### Directions for this task
Locate the line that contains "(x - .05 * sgn, y0, -.103), (x" and the line that contains "m = MB(); m.box((x, y, -.13". Copy both of them exactly, together with every line between them, and no others.

### Data provided
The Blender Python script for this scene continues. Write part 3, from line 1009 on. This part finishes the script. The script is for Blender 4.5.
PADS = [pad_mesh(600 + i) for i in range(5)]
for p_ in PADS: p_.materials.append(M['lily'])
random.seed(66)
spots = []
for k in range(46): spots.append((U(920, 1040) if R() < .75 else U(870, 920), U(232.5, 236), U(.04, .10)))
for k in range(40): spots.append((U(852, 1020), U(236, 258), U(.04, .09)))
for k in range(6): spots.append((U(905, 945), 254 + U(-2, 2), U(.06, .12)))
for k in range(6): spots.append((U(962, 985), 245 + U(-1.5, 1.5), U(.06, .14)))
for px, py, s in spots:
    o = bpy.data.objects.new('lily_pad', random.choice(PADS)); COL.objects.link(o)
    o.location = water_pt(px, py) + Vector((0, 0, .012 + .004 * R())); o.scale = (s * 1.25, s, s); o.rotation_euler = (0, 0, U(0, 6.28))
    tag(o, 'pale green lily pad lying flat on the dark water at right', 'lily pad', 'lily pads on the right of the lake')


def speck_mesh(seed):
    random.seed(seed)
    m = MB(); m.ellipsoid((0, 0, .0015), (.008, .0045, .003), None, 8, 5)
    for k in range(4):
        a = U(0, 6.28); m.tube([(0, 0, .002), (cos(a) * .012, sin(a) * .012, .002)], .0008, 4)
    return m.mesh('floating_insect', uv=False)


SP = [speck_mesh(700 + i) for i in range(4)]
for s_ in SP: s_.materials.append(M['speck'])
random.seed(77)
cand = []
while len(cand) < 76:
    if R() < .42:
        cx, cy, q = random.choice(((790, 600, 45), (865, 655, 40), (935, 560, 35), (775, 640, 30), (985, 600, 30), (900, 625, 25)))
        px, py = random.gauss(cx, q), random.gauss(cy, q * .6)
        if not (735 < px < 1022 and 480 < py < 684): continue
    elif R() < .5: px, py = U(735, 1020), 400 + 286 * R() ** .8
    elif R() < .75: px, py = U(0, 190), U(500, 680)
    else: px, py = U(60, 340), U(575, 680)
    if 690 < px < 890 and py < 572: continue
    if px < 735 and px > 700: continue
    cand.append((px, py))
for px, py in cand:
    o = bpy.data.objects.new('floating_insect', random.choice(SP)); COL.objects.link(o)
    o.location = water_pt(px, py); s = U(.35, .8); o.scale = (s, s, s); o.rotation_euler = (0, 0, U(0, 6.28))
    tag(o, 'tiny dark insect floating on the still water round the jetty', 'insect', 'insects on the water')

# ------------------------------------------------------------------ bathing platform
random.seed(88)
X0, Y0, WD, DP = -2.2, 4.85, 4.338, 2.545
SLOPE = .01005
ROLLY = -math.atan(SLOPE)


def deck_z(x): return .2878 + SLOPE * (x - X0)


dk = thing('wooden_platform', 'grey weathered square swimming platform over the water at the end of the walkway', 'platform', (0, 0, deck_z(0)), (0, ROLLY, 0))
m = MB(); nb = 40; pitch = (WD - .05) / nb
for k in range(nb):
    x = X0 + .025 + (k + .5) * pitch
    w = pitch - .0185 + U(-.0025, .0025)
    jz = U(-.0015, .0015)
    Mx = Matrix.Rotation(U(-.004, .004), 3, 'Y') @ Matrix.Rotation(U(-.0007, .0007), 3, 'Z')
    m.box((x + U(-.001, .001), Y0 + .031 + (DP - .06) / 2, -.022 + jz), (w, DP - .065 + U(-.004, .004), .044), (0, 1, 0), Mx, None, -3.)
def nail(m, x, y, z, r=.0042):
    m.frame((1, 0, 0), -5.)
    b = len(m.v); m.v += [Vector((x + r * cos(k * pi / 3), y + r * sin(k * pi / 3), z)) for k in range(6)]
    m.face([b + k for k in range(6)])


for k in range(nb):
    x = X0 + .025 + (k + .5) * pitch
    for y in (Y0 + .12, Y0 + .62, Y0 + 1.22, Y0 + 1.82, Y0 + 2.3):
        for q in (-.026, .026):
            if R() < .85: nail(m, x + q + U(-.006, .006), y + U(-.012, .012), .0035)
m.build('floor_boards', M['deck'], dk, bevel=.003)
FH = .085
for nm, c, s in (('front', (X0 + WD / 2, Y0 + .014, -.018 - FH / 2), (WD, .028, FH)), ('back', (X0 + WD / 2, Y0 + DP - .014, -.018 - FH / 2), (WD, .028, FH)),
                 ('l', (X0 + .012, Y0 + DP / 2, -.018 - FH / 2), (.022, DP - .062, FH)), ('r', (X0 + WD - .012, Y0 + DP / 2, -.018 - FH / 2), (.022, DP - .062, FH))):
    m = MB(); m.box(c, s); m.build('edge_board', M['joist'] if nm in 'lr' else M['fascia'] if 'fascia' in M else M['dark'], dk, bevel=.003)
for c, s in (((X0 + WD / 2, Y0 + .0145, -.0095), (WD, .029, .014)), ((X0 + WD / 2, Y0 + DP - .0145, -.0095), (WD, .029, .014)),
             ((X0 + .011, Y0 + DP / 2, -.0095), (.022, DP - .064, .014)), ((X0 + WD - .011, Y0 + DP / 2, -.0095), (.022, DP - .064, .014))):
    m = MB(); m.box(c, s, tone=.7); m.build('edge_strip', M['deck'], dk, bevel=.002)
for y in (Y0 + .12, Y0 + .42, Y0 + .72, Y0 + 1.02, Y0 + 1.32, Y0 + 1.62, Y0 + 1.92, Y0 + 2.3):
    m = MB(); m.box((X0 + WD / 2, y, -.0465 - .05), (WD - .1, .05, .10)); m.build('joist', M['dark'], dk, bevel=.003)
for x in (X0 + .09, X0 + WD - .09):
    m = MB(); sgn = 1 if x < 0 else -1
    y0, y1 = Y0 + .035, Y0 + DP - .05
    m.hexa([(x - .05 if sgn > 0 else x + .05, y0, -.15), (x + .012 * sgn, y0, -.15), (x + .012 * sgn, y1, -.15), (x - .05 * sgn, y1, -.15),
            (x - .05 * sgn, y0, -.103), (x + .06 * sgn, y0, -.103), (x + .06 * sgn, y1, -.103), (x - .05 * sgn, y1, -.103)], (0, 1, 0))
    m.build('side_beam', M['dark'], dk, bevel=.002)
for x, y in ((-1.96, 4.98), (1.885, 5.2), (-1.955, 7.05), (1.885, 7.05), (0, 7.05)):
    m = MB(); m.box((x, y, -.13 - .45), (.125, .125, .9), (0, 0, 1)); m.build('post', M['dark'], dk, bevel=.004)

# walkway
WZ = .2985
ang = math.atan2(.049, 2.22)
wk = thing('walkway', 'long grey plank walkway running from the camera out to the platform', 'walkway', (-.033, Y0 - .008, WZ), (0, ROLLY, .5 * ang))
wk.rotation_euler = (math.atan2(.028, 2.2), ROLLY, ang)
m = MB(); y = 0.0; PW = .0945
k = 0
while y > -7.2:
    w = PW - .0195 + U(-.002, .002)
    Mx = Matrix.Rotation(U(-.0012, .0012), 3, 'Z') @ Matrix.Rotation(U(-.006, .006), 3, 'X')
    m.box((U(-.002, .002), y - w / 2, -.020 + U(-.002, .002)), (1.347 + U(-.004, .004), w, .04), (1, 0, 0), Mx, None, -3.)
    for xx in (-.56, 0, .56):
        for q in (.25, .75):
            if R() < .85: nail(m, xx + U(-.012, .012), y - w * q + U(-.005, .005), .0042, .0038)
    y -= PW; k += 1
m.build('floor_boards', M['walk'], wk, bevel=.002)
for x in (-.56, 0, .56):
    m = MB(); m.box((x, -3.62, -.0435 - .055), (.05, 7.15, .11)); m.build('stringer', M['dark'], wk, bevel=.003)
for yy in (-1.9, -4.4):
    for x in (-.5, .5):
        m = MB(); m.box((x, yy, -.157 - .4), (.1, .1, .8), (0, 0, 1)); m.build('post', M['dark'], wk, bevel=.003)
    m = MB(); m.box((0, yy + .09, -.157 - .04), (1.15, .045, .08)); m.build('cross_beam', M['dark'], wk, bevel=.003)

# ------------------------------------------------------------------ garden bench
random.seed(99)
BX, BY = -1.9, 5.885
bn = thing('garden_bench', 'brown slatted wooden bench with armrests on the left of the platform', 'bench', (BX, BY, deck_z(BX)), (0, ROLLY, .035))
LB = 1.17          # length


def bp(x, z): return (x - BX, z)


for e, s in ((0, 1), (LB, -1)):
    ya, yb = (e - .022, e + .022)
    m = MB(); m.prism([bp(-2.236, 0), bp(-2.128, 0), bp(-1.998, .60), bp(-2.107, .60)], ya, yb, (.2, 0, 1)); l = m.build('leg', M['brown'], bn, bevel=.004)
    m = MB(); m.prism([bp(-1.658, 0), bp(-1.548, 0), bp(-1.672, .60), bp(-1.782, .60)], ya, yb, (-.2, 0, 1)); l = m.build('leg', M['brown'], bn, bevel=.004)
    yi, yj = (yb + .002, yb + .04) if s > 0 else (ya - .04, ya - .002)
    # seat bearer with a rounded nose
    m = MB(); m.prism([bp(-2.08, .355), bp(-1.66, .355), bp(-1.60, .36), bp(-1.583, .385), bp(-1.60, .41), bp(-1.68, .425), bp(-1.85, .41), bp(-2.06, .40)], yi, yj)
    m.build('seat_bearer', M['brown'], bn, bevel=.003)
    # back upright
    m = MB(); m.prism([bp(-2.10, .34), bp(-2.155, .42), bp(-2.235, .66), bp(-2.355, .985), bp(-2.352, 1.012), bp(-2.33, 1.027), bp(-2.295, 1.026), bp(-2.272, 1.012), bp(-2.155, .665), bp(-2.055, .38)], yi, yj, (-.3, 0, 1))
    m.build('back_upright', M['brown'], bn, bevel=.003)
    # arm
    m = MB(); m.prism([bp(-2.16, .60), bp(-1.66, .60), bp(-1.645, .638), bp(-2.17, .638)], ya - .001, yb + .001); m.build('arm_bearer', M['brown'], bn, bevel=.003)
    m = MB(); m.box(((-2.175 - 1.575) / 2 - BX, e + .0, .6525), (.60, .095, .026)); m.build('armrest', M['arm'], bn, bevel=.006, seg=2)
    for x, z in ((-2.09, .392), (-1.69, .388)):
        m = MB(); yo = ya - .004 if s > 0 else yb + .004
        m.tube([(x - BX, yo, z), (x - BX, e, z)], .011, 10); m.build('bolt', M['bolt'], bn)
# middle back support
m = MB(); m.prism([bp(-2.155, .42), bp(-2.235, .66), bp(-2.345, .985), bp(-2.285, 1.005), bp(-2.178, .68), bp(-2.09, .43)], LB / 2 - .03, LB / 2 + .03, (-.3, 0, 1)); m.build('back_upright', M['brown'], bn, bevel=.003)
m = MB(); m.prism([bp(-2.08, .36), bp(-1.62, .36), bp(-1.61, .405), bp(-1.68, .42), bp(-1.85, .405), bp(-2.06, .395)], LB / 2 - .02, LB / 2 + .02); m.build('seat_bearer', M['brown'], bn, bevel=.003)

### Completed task
            (x - .05 * sgn, y0, -.103), (x + .06 * sgn, y0, -.103), (x + .06 * sgn, y1, -.103), (x - .05 * sgn, y1, -.103)], (0, 1, 0))
    m.build('side_beam', M['dark'], dk, bevel=.002)
for x, y in ((-1.96, 4.98), (1.885, 5.2), (-1.955, 7.05), (1.885, 7.05), (0, 7.05)):
    m = MB(); m.box((x, y, -.13 - .45), (.125, .125, .9), (0, 0, 1)); m.build('post', M['dark'], dk, bevel=.004)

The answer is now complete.